Were you ready for the launch of the new iPhone? Thanks to Kubernetes, T-Mobile was.
In 2015, it took T-Mobile seven months to get new code to production. That certainly wasn’t the speed of delivery that the third-largest wireless carrier in the U.S. needed to keep up with its business goals, so the following year, the company adopted Pivotal’s Platform as a Service offering, Pivotal Cloud Foundry. The migration yielded great results: The time to production shrank to less than a day.
But not all applications, particularly vendor-delivered ones that were shipped to T-Mobile in Docker containers, ran smoothly on PaaS during updates. The company needed an orchestrator, and the main requirements were high availability at every level, persistent storage, and the ability to patch and upgrade the infrastructure seamlessly without any impact to customers.

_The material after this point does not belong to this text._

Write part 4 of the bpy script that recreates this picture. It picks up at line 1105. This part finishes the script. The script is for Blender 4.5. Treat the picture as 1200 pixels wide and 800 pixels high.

“Kubernetes checked a lot of those boxes,” says James Webb, Member of Technical Staff, and by that point, “it had become the dominant force.” The team spent six months working with an outside company to build a completely open source Kubernetes platform for T-Mobile, but when Pivotal rolled out PKS, they decided to switch over. “We deploy Cloud Foundry in a very specific way, and if we could do the same thing with Kubernetes, that gives us a lot of efficiencies in terms of how we operate, the automation we build, the monitoring we do,” says Brendan Aye, Director, Platform Architecture. “It was win-win-win.”
During the new iPhone launch last September-the beginning of the peak retail season for T-Mobile-a small amount of production traffic was running on Kubernetes. Soon the company was able to do 95% of deployments in daytime with zero impact, and for development teams, getting a new database went from 5 days to 5 seconds.
This September, Aye says, “we’ll have a huge portion of apps, especially in the sales path for iPhone, running on Kubernetes.”